Double-checking the IEH scene though, things are getting even more complicated.
In Enemy Hands, Ch12 wrote: One of the cruiser's air scrubbers had failed, reducing her life-support capacity by ten percent, and although McKeon's ship had enough spares to rebuild the scrubber from scratch, if necessary, the job would take over a week without yard support.
-snip-
Prince Adrian carried sufficient spare parts to repair the scrubber, but the newer, bigger Alvarez turned out to have three complete backup scrubbers tucked away in her capacious Engineering spaces. Exactly where Alvarez's chief engineer had acquired the third one (which put her above establishment) was something of a mystery.
-snip-
Alvarez's higher-volume scrubbers weren't exact matches for Prince Adrian's, but they were close enough that one of them could be adapted to replace the failed unit.
-snip-
the scrubber was big enough (and awkwardly enough shaped) that he'd been forced to close off the after two-thirds of the pinnace's modular interior to free up the cargo space to accommodate it.

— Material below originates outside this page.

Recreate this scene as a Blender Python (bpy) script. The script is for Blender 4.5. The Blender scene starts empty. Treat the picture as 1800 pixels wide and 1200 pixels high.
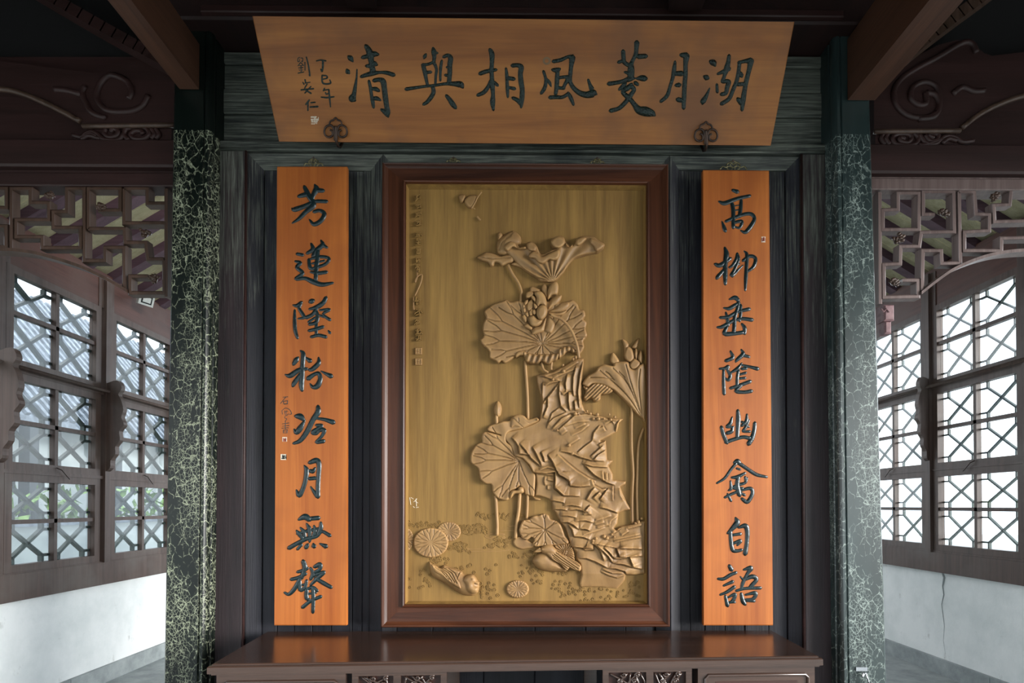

The Adrian was a Prince Consort 246 k-ton cruiser, while Alvarez was a Grayson variant of the Star Knights that officially replaced the Consorts, at 319 k-tons. It seems the official Engineering rule was was to have two scrubbers for backups. One scrubber being worth 10% would suggest they have 10 functioning at any given time, with parts or entire prebuilt backups for 2 of the 10.
But that seems like a lot of air scrubbers, when we saw that HMACS Wayfarer only had one scrubber after her final battle, and that gave them air for upto 400 crew. The entire complement of a Prince Consort is 856 crew, so 10 scrubbers should be good for 4000 crew, which would be almost a 300% reserve. That's an insane amount of life support reserve, when we were looking at even newer crew-heavy Havenite ships having trouble carrying 200% of nominal evacuees.
Looking from a purely size/tonnage perspective is even worse. Pinnaces being 30m long and probably 7-10m wide/high, gives us the volume of the Star Knight scrubbers as being somewhere around 980 cubic meters. Assume it's roughly rectangular and measuring 207x7m, and that if it were solid steel, it would weigh just shy of 8000 tons. Since it can't possibly be solid steel, and they have futuristic metals that are low-weight, let's quarter that. That now works out to ~2000 tons per air scrubber, and the Consorts might have as many as 10, which means they're could be using approximately 20 k-tons, out of their total 246 just for life support?
Almost 10% of their entire tonnage devoted just to life support, I'm torn between saying that's simultaneously both massive overkill and not nearly enough. They also need to fit in lots of missiles, their engineering parts for making repairs, plus foodstuffs, their Marines powered armor Morgue, a gunnery range, two hangar bays each with 2-3 pinnaces, and a significant Hydrogen bunker for fuel.
The math doesn't really feel like it's mathing here. Something just doesn't feel right about these numbers, either the weight is hilariously low for the size it occupies, or they are so insanely efficient you don't actually need many scrubbers if you have other systems available.